Thursday, 1 November 2012

Mendung pagi masih bergelayut di angkasa yang hitam. Jakarta pagi ini masih begitu sepi. Jalan-jalan masih lengang. Angkot-angkot yang biasa berkeliaran berebut penumpang baru satu-satu mulai terlihat. Beberapa pengendara motor berjaket berhelm melaju pelan di atas sepeda motor berlampu redup. Menembus pekatnya pagi yang berselimut kabut. Rintik-rintik hujan satu-satu mulai turun. Menetes di aspal hitam dan menghilang. Beberapa lampu jalan masih terlihat menyala. Kemudian satu demi satu padam dengan sendirinya. Angin sepoi-sepoi dingin berhembus pelan. Seperti jarum-jarum tajam yang menusuk-nusuk kulit. Nyeri dan dingin sekali.
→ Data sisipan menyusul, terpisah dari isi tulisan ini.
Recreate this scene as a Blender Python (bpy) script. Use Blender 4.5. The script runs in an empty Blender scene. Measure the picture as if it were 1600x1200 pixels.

Waktu belum juga pukul enam pagi. Aku sampai di tempat kubekerja. Belum banyak teman sejawat di sini. Hanya beberapa CS dan OB telah terlihat sibuk. Sibuk dengan pekerjaannya sendiri-sendiri. Seperti biasa, sesampai di sini, tempat pertama menjadi tujuanku tak lain adalah sebuah meja tua. Meja tua yang letaknya di pojok halaman yang lumayan luas. Di tempat inilah aku biasa menunggu mulainya jam kerja. Secangkir kopi hitam terlebih dulu telah kusedu dengan air hangat yang tersedia di dapur. Sementara di tanganku tak lepas dari sebatang rokok filter yang sudah menyala. Sesekali kuhisap perlahan kemudian secara perlahan kuhembus kembali. Asap putih tebal tampak mengepul. Menggumpal dan membubung menjauh kemudian menghilang. Seperti membawa terbang menjauh mimpi-mimpiku yang kurenda semalaman.
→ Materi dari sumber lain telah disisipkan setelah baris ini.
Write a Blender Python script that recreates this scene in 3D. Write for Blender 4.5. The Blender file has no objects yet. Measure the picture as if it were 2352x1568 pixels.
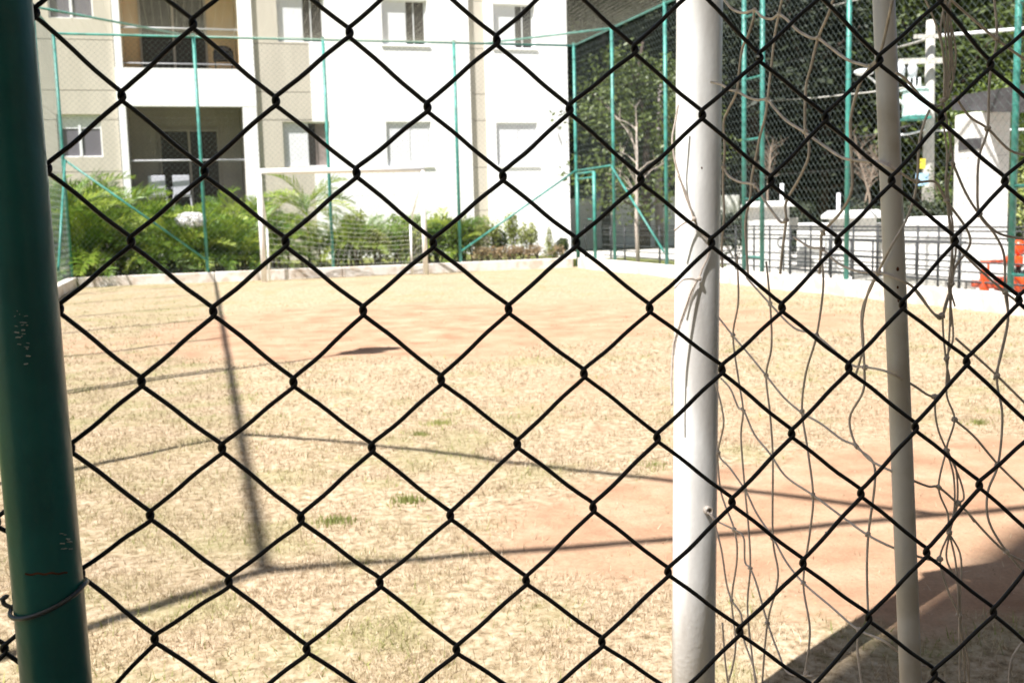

Pagi ini, kulihat dia tidak seperti pagi-pagi yang telah lalu. Tak kulihat keceriaan tampak di wajahnya. Terlebih dengan pakaian yang dikenakannya sepeti itu. Terkesan serampangan menurutku. Sebuah kombinasi warna yang tak serasi sama sekali. Potongan celana hitam panjang dipaksa menyatu dengan blazzer cokelat abu-abu. Tampak begitu kaku dan beku. Mungkin sebeku dan sekaku sikapnya padaku. Setidaknya, itu kesan yang kudapat darinya pagi ini. Nyatanya, dia kini memilih duduk berjam-jam di depan komputer. Lalu sibuk dengan seabrek pekerjaan-pekerjaan rutinnya tanpa memandang sebelah mata pun terhadapku.
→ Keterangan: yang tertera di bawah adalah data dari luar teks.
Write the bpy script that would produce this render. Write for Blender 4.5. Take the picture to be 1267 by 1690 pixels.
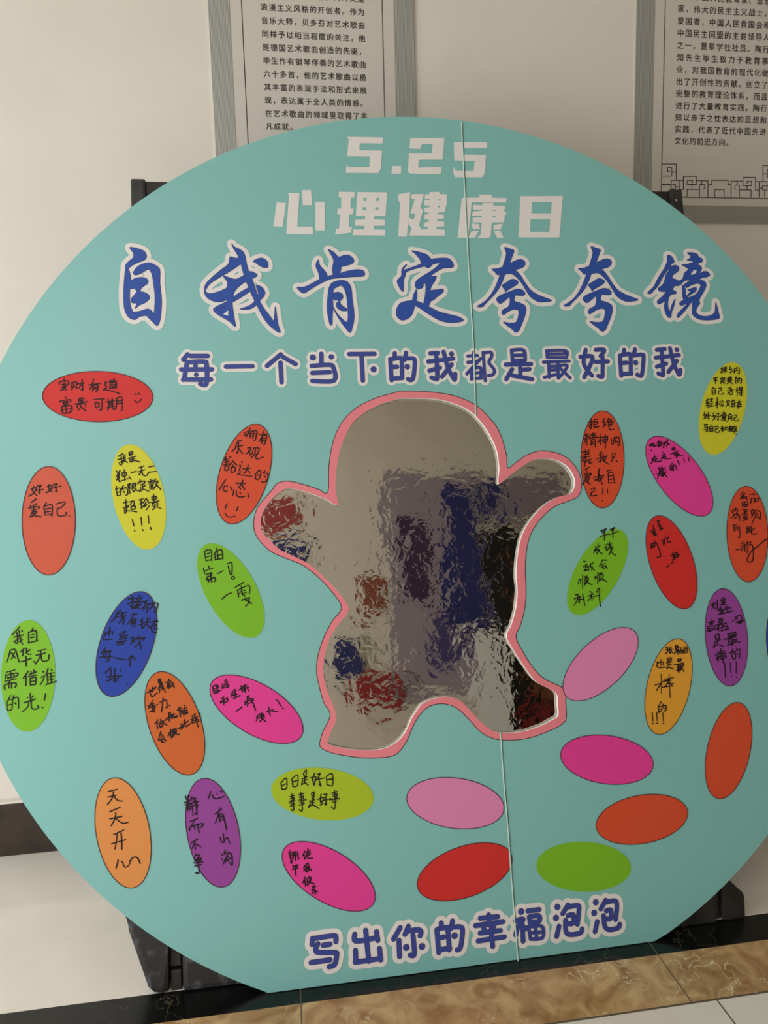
import bpy, bmesh, math, random
from mathutils import Vector, Matrix
from mathutils.geometry import delaunay_2d_cdt

for o in list(bpy.data.objects):
    bpy.data.objects.remove(o, do_unlink=True)
scene = bpy.context.scene
col = scene.collection
R_ = math.radians

# ------------------------------------------------------------------ camera, world, light, exposure
cam_d = bpy.data.cameras.new('camera'); cam = bpy.data.objects.new('camera', cam_d); col.objects.link(cam)
cam_d.sensor_fit = 'VERTICAL'; cam_d.sensor_height = 24.0; cam_d.lens = 24.0*1199.950/1690.0
cam_d.clip_start = 0.02
cam.matrix_world = Matrix([[0.989268, 0.043499, -0.139488, -0.367581], [-0.143835, 0.122006, -0.982052, -1.637092], [-0.0257, 0.991576, 0.126953, 1.216375], [0.0, 0.0, 0.0, 1.0]])
scene.camera = cam

wd = bpy.data.worlds.new('world'); scene.world = wd; wd.use_nodes = True
bgn = wd.node_tree.nodes['Background']
bgn.inputs[0].default_value = (0.80, 0.90, 1.0, 1); bgn.inputs[1].default_value = 0.35

def area_light(name, loc, target, sx, sy, power, colour):
    d = bpy.data.lights.new(name, 'AREA'); d.shape = 'RECTANGLE'; d.size = sx; d.size_y = sy
    d.energy = power; d.color = colour
    o = bpy.data.objects.new(name, d); col.objects.link(o); o.location = loc
    o.rotation_euler = (Vector(target)-Vector(loc)).to_track_quat('-Z', 'Y').to_euler()
    return o
# daylight entering through the glazed entrance on the left
area_light('entrance_daylight', (-2.95, -1.35, 0.98), (0.0, -0.95, 0.85), 2.1, 1.8, 71, (0.985, 1.0, 1.05))
# fill light added high in the hall behind the camera, no window there
area_light('hall_fill', (-1.5, -3.5, 3.05), (0.3, -2.2, 0.0), 2.4, 1.2, 40, (1.0, 0.98, 0.98))

vs = scene.view_settings
vs.view_transform = 'Standard'; vs.look = 'None'; vs.gamma = 1.0; vs.use_curve_mapping = False
vs.exposure = 0.0

# ------------------------------------------------------------------ materials
def lin(c):
    return tuple(((v/255)/12.92 if v/255 <= 0.04045 else ((v/255+0.055)/1.055)**2.4) for v in c)
MATS = {}
def mat(name, rgb, rough=0.5, metal=0.0, spec=0.5):
    if name in MATS: return MATS[name]
    m = bpy.data.materials.new(name); m.use_nodes = True
    b = m.node_tree.nodes['Principled BSDF']
    b.inputs['Base Color'].default_value = (*lin(rgb), 1); b.inputs['Roughness'].default_value = rough
    b.inputs['Metallic'].default_value = metal; b.inputs['Specular IOR Level'].default_value = spec
    MATS[name] = m; return m
def nodes(m): return m.node_tree.nodes, m.node_tree.links, m.node_tree.nodes['Principled BSDF']
def mottle(m, rgb_a, rgb_b, scale, lo=0.4, hi=0.6, detail=4.0, bump=0.0, stretch=None):
    n, l, b = nodes(m)
    tc = n.new('ShaderNodeTexCoord'); mp = n.new('ShaderNodeMapping'); l.new(tc.outputs['Object'], mp.inputs[0])
    if stretch: mp.inputs['Scale'].default_value = stretch
    t = n.new('ShaderNodeTexNoise'); t.inputs['Scale'].default_value = scale; t.inputs['Detail'].default_value = detail
    l.new(mp.outputs[0], t.inputs['Vector'])
    r = n.new('ShaderNodeValToRGB'); r.color_ramp.elements[0].position = lo; r.color_ramp.elements[1].position = hi
    r.color_ramp.elements[0].color = (*lin(rgb_a), 1); r.color_ramp.elements[1].color = (*lin(rgb_b), 1)
    l.new(t.outputs['Fac'], r.inputs[0]); l.new(r.outputs[0], b.inputs['Base Color'])
    if bump:
        bp = n.new('ShaderNodeBump'); bp.inputs['Strength'].default_value = bump; bp.inputs['Distance'].default_value = 0.002
        l.new(t.outputs['Fac'], bp.inputs['Height']); l.new(bp.outputs[0], b.inputs['Normal'])
    return m

m_wall = mottle(mat('wall_paint', (222, 215, 203), 0.75), (220, 213, 201), (224, 217, 205), 3.0, bump=0.02)
m_ceiling = mat('ceiling_paint', (225, 220, 208), 0.8)
m_base = mottle(mat('dark_stone', (52, 43, 36), 0.22), (44, 36, 30), (58, 48, 40), 9.0)
m_teal = mat('teal_print', (129, 190, 184), 0.40, spec=0.6)
m_core = mat('foam_core', (235, 232, 224), 0.8)
m_white = mat('white_print', (230, 226, 221), 0.45, spec=0.35)
m_pinkline = mat('pink_print', (232, 132, 140), 0.45, spec=0.35)
m_outline = mat('dark_outline', (70, 30, 40), 0.5, spec=0.3)
m_navy = mat('title_blue', (44, 80, 164), 0.45, spec=0.35)
m_navy2 = mat('slogan_blue', (58, 72, 148), 0.45, spec=0.35)
m_ink = mat('marker_ink', (24, 14, 18), 0.5, spec=0.3)
m_black = mottle(mat('black_plastic', (38, 37, 36), 0.45), (30, 29, 28), (50, 49, 47), 14.0, bump=0.15)
m_scuff = mottle(mat('scuffed_plastic', (60, 59, 58), 0.5), (44, 43, 42), (92, 92, 94), 38.0, 0.52, 0.72, 6.0, bump=0.2)
m_frame = mat('black_frame', (34, 28, 26), 0.4)
m_chrome = mat('steel', (190, 190, 190), 0.25, 1.0)
BUB = dict(red=(208, 45, 40), coral=(204, 88, 62), vermilion=(214, 78, 44), yellow=(206, 203, 44), lime=(122, 184, 34), blue=(34, 64, 160),
           orange=(204, 100, 42), magenta=(226, 62, 148), olive=(168, 190, 36), peach=(220, 142, 74), purple=(148, 68, 150), pink=(222, 134, 176), amber=(222, 158, 50))
for k, v in BUB.items(): mat('bubble_'+k, v, 0.45, spec=0.35)

def marble(name, c0, c1, vein, vscale, vwidth, rough, cloud=3.0, gate_lo=0.46):
    m = mat(name, c0, rough); n, l, b = nodes(m)
    tc = n.new('ShaderNodeTexCoord')
    t = n.new('ShaderNodeTexNoise'); t.inputs['Scale'].default_value = cloud; t.inputs['Detail'].default_value = 6; t.inputs['Distortion'].default_value = 1.2
    l.new(tc.outputs['Object'], t.inputs['Vector'])
    r = n.new('ShaderNodeValToRGB'); r.color_ramp.elements[0].position = 0.35; r.color_ramp.elements[1].position = 0.66
    r.color_ramp.elements[0].color = (*lin(c0), 1); r.color_ramp.elements[1].color = (*lin(c1), 1)
    l.new(t.outputs['Fac'], r.inputs[0])
    wn = n.new('ShaderNodeTexNoise'); wn.inputs['Scale'].default_value = vscale*0.8; wn.inputs['Detail'].default_value = 5
    l.new(tc.outputs['Object'], wn.inputs['Vector'])
    mx = n.new('ShaderNodeMix'); mx.data_type = 'RGBA'; mx.blend_type = 'LINEAR_LIGHT'; mx.inputs['Factor'].default_value = 0.22
    l.new(tc.outputs['Object'], mx.inputs['A']); l.new(wn.outputs['Color'], mx.inputs['B'])
    vo = n.new('ShaderNodeTexVoronoi'); vo.feature = 'DISTANCE_TO_EDGE'; vo.inputs['Scale'].default_value = vscale
    l.new(mx.outputs['Result'], vo.inputs['Vector'])
    vr = n.new('ShaderNodeValToRGB'); vr.color_ramp.elements[0].position = 0.0; vr.color_ramp.elements[1].position = vwidth
    vr.color_ramp.elements[0].color = (1, 1, 1, 1); vr.color_ramp.elements[1].color = (0, 0, 0, 1)
    l.new(vo.outputs['Distance'], vr.inputs[0])
    gate = n.new('ShaderNodeTexNoise'); gate.inputs['Scale'].default_value = 5.0
    l.new(tc.outputs['Object'], gate.inputs['Vector'])
    gr = n.new('ShaderNodeValToRGB'); gr.color_ramp.elements[0].position = gate_lo; gr.color_ramp.elements[1].position = gate_lo+0.14
    l.new(gate.outputs['Fac'], gr.inputs[0])
    mu = n.new('ShaderNodeMath'); mu.operation = 'MULTIPLY'; l.new(vr.outputs[0], mu.inputs[0]); l.new(gr.outputs[0], mu.inputs[1])
    fin = n.new('ShaderNodeMix'); fin.data_type = 'RGBA'; l.new(mu.outputs[0], fin.inputs['Factor'])
    l.new(r.outputs[0], fin.inputs['A']); fin.inputs['B'].default_value = (*lin(vein), 1)
    l.new(fin.outputs['Result'], b.inputs['Base Color'])
    return m
m_tan = marble('tan_marble', (156, 114, 70), (208, 174, 122), (230, 216, 180), 10.0, 0.032, 0.28, 14.0, 0.46)
m_blackmarble = marble('black_marble', (11, 12, 11), (20, 22, 20), (96, 90, 74), 6.0, 0.007, 0.2, 3.0)
m_tile = mottle(mat('white_floor_tile', (232, 226, 213), 0.09), (229, 223, 209), (235, 229, 216), 4.0)
m_joint = mat('tile_joint', (96, 84, 66), 0.6)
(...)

Melihat dia seperti itu. Nyaliku kian ciut. Hatiku makin kecut. Pikiran pun bertambah kusut. Kuurungkan niatku berbincang dengannya untuk sekedar mengurangi beban pikiranku pagi ini. Biarlah beban dan persoalanku menjadi beban dan persoalanku sendiri. Mungkin itu lebih baik. Setidaknya aku tidak membebani sahabatku sendiri, yang mungkin juga sedang banyak beban.